I was listening to an episode of TuxRadar (a podcast from the great guys at Linux Format magazine) the other week. And every week they have an “open ballot” where they put out to the people on their website, what they think on a particular topic. That particular episode had the ballot title “Do distros release too often?”

Obviously, this was in reference to distros such as Ubuntu and Fedora, who release every 6 months. And some of the thoughts were that 6 months isn’t long enough to make big changes. But then, some other thoughts were that longer releases then end up with older software.

Lets take Ubuntu and Oo.o for example.
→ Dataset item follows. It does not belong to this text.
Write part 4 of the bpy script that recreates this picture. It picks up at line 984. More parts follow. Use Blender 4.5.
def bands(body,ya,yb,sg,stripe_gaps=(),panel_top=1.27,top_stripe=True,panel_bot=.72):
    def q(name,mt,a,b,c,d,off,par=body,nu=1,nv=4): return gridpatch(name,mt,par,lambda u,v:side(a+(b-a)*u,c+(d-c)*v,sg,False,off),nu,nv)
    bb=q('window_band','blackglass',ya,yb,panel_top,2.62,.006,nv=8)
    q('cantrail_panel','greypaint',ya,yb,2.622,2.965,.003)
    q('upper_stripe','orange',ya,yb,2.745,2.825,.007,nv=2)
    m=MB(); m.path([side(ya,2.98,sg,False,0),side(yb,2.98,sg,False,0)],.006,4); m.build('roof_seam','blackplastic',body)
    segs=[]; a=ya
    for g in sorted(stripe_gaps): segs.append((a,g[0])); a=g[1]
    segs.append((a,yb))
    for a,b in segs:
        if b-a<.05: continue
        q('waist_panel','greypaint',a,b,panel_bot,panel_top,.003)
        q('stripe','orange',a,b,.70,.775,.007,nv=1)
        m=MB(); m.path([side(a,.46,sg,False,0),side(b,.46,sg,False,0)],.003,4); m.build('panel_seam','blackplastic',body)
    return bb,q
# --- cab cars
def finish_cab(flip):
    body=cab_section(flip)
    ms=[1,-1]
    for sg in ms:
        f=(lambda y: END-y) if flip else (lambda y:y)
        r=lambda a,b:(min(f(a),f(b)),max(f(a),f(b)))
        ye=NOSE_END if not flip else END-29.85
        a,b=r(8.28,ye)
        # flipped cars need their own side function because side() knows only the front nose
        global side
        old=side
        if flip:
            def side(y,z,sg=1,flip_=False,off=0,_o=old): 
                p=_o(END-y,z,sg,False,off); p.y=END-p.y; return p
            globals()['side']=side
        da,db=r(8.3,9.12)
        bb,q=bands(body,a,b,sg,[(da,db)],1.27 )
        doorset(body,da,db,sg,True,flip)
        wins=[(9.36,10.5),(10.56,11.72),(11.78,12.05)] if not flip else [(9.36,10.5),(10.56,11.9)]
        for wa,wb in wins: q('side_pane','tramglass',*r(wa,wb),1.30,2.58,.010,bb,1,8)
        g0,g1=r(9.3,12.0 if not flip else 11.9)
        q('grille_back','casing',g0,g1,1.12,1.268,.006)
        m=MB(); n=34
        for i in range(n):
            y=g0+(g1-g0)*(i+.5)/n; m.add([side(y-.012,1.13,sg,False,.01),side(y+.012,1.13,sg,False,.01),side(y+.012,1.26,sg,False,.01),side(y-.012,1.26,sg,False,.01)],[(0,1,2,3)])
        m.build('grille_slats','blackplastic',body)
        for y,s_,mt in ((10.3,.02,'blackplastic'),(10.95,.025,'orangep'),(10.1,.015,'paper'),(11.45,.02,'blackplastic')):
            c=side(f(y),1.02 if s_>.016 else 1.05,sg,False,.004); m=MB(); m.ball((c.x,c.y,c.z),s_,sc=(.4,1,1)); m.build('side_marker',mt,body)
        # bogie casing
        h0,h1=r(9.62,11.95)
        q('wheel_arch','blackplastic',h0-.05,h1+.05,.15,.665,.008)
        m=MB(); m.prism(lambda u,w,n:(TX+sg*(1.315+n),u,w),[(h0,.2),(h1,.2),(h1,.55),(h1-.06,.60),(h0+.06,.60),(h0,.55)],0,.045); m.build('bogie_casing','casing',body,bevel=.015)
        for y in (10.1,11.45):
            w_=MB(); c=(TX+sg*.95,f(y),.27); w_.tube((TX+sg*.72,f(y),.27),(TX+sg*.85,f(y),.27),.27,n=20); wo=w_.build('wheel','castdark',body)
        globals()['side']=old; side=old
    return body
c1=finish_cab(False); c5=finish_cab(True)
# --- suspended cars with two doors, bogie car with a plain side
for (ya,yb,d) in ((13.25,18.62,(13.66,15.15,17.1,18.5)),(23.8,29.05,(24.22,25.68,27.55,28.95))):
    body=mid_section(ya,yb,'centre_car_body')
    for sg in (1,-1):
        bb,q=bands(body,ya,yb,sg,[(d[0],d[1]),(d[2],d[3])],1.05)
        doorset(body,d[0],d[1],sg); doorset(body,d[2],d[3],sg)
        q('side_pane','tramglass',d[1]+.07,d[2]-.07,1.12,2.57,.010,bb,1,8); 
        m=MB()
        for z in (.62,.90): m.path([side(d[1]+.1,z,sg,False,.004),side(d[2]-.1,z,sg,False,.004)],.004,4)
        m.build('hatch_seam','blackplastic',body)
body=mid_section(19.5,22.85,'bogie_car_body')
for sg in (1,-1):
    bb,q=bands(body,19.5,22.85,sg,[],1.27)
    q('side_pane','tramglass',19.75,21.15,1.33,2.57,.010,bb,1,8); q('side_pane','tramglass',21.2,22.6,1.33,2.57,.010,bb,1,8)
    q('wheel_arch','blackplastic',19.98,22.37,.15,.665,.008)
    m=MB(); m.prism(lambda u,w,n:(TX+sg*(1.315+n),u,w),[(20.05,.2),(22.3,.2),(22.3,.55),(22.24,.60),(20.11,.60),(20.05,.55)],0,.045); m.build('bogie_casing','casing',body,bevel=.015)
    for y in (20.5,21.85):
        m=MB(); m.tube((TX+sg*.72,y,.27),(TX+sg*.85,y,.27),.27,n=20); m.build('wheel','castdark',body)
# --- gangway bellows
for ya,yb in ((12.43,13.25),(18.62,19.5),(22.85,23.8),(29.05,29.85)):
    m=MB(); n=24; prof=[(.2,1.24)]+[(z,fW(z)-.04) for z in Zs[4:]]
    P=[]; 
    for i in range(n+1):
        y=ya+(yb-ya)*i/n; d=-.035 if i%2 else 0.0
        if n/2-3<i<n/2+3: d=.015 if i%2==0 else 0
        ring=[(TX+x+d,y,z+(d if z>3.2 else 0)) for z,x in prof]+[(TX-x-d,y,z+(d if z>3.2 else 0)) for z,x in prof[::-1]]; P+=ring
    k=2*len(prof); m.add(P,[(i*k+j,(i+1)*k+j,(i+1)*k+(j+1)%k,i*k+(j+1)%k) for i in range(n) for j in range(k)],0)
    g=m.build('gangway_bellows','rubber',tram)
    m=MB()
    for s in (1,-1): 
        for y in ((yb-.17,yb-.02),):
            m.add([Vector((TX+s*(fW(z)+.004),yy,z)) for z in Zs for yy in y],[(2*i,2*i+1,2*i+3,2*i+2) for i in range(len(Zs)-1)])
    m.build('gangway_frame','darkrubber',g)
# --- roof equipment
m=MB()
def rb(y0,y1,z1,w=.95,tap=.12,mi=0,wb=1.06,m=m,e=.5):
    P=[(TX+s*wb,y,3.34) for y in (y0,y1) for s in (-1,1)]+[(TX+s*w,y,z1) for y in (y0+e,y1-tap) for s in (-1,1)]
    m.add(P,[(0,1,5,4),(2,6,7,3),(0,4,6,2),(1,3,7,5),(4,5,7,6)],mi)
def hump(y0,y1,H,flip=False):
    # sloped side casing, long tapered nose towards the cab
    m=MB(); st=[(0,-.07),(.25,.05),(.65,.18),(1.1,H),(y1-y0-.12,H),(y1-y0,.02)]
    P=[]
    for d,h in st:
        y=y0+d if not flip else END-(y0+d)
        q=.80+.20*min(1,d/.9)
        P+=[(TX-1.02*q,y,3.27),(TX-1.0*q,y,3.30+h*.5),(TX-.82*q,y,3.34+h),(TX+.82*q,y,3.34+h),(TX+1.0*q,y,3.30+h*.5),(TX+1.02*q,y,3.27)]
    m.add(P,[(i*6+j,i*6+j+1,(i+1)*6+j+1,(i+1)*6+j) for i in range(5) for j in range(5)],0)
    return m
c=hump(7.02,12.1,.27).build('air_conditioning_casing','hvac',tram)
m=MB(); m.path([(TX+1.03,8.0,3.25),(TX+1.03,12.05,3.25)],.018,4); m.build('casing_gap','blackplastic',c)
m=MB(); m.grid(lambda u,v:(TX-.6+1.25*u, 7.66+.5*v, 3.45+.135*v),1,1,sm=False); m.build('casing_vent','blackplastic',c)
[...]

Oo.o 3.0 came out at the end of last year, I think. And the problem was that 8.10 had just been released with 2.4, or whatever the release was before that. And a distro is not going to make such a huge change to a distribution when they are releasing in another 6 months. So, this meant that people were either stuck without Oo.o 3.0, or they built it from source or installed about 30 .deb packages.

So, we have 2 sides – it is too long or it is not too long. Now, the problem we have is that businesses don’t want the newest software all the time. Some things are good, but its not necessary. However, you have people who are like me and are obsessed with getting the newest software asap. I mean, I use firefox 3.6 and thunderbird 3.0 on Ubuntu 9.10 for goodness sake.

So…as most of you will know, Ubuntu adopted what they call the “LTS” releases. These are releases that happen every 4 releases (give or take). And the difference between these and normal releases are the fact that they are built to be rock solid, they are supported for longer on both desktop and server. And this is great. It means businesses can update every 2 years, get the newest software, get a really stable system, and have it supported for a long time. What business wants to upgrade all their computers every 6 months? Not many.

However, I don’t think that Ubuntu put enough emphasis on LTS versions. I think most general people should use LTS releases, unless they really want the newest version of “x”. So, my question is this – “Should Ubuntu put emphasis on the LTS releases being the stable release, and everything else is for people with a reasonable understanding of computers?”

The other thing that was bounced around was rolling releases. The idea was that rolling releases could happen with Ubuntu, and then every 2 years, they take a snapshot, make sure there are no bugs, and then release it as an LTS. This would encourage people to use the LTS, but would also allow geeks to use the newest stuff all the time.

I don’t know what the answer is, but I wonder what people think? I do think that 6 months is not too short. At all.